In Your Absence the Skies Are All the Same

Kambui Olujimi

Project for Empty Space

In Your Absence the Skies Are All the Same combines footage of skies from around the world, morphed into a central, slow moving, kaleidoscopic image. To create the work, artist Kambui Olujimi collected over 40 views of the sky, shot at different times of day under a variety of weather conditions in various locations, including New York, Cuba, California, and Detroit. Referencing a universal longing for human connection amidst distance and infinitely shifting possibilities, quadrisected skies slowly fold into one another to create an other-worldly dusk. Illuminating the screens of Times Square every midnight in September, In Your Absence the Skies Are All the Same speaks to the evolving nature of the current social and political moment with a sense of collective transformation and notions of interdependence across time and place.

“Hopefully, this work can serve as a pause or space for reflection within the whirlwind that is our current moment. It is an offering, a deviation, or potential recalibration of our baselines. As a kid growing up in New York, Times Square was a chaotic monster. There were huge kinetic sculptures, porn theatres, comic book stores, and a giant arcade. As a young adult, I always found that chaos calming and often wrote there under the lights."
— Kambui Olujimi.

For audiences at home and under skies beyond New York, the work will also stream online for the month of September, set to a mash-up of the song “I'm Gonna Make You Love Me” — the classic originally made famous by Dee Dee Warwick and later recorded by The Temptations and The Supremes. Combined with this audio, In Your Absence the Skies Are All the Same deepens its meditative investigation of longing and invites reflection on conventional notions of love.

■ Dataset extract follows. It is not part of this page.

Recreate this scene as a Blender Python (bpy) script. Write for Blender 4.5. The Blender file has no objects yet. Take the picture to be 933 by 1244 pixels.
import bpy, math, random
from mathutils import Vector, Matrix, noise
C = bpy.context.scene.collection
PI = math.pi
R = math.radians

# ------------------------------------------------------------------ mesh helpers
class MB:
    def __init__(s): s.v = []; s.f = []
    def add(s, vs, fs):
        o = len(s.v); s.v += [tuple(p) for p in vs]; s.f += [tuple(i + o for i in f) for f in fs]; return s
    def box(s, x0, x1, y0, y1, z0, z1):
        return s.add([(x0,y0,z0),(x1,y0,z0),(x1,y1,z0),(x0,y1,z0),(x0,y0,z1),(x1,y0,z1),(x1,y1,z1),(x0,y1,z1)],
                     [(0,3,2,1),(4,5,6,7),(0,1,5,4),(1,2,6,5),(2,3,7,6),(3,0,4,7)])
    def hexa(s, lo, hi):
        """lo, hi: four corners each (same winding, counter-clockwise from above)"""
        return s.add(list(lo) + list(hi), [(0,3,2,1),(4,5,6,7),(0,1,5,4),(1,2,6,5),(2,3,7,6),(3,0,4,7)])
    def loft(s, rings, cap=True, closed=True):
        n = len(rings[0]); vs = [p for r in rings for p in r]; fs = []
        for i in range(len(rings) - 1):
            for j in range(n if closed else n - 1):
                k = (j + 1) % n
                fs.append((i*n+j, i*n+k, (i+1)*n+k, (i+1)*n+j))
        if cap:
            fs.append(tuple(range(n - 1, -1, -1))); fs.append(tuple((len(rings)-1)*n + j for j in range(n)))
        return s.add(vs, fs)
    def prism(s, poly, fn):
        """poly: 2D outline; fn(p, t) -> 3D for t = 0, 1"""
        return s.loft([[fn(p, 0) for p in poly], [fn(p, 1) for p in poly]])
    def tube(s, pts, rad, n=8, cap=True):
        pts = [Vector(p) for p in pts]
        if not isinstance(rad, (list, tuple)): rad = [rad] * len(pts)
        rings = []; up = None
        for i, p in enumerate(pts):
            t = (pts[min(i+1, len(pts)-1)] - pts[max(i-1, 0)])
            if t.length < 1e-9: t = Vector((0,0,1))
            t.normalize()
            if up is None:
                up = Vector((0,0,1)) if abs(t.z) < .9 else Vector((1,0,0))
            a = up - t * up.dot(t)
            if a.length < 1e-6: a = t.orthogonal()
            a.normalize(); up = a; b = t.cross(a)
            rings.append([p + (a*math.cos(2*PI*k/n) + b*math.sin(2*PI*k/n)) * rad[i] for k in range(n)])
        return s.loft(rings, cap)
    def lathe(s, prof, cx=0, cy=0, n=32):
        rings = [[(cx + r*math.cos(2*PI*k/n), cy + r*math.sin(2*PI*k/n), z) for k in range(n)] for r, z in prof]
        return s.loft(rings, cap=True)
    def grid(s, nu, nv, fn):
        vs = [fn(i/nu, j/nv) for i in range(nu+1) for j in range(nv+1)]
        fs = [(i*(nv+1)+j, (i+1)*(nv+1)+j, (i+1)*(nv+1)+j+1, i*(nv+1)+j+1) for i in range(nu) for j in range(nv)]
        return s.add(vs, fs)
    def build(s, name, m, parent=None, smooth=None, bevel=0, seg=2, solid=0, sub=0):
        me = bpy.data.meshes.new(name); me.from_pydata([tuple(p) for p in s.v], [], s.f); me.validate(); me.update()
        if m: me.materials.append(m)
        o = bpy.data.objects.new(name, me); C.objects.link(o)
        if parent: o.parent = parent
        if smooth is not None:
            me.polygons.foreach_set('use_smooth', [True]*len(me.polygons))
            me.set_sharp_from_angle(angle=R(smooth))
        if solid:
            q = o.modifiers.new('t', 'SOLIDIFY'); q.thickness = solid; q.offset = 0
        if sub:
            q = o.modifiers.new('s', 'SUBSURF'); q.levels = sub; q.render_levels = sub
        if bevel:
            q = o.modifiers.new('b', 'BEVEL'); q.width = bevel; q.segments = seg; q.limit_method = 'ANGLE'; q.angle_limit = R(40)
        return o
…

In Your Absence the Skies Are All the Same is presented in partnership with Project for Empty Space. Originally presented as a large-scale installation at The Brooklyn Museum in 2013, In Your Absence the Skies Are All the Same has also been exhibited at Mass MoCA in North Adams, MA. A related public artwork, Where the Sky Begins (2018), is permanently installed through the MTA Arts & Design at Avenue I station on the F Train in Brooklyn.

Also in September, Project for Empty Space (PES) will present WALK WITH ME, a collection of more than 200 ink works on paper by Olujimi, all derived from a single photograph taken in the late 1950s of Ms. Catherine Arline, who was the artist's longtime mentor, friend, and guardian angel. This solo exhibition will christen PES’s new home in Downtown Newark and will be presented in celebration of the organization’s 10-year anniversary, from September 12, 2020 to January 4, 2021 by reservation only.

 

Kambui Olujimi was born and raised in Bedford-Stuyvesant Brooklyn and received his MFA from Columbia University in New York City. Olujimi’s work challenges established modes of thinking that commonly function as “inevitabilities.” This pursuit takes shape through interdisciplinary bodies of work spanning sculpture, installation, photography, writing, video and performance. His solo exhibitions include: Zulu Time at Madison Museum of Contemporary Art; A Life in Pictures at MIT List Visual Arts Center; Solastalgia at Cue Arts Foundation; and Wayward North at Art in General. His works have premiered nationally at The Sundance Film Festival, Studio Museum in Harlem, the Museum of Modern Art, New York, Museum of Contemporary Art, Los Angeles, and Mass MoCA. Internationally his work has been featured at The Jim Thompson Art Center in Bangkok; Museo Nacional Reina Sofia in Madrid; Kiasma Museum of Contemporary Art in Finland and Para Site in Hong Kong among others.

Olujimi has been awarded residencies from Black Rock Senegal, Skowhegan School of Painting and Sculpture, Robert Rauschenberg Foundation, and MacDowell Colony. He has received grants and commissions from numerous institutions including The Jerome Foundation, NFYA/NYSCA Fellowship, and MTA Arts & Design. His work has been featured in news media and periodicals such as The New Yorker, Art Forum, Art in America, Brooklyn Rail, CNN, PBS, and The New York Times. Monographs on his past project include Zulu Time (2017), Wayward North (2012), The Lost Rivers Index (2007), Walk the Plank (2006), and Winter in America (in collaboration with Hank Willis Thomas, 2006).

Project for Empty Space is a nonprofit organization dedicated to creating safe and equitable spaces for audiences and artists alike. PES is committed to cultivating discourse around important social issues through the catalytic lens of contemporary art. Our mission is to promote artists whose work is oriented around social impact; and to initiate conversations that engage issues of marginality, intersectionality, and cultural tolerance. Through our work we strive to create exhibitions and programming in our spaces that dispel the notion that art is meant for one type of audience. Our aim is to encourage the idea that everyone should have equal opportunity to access art.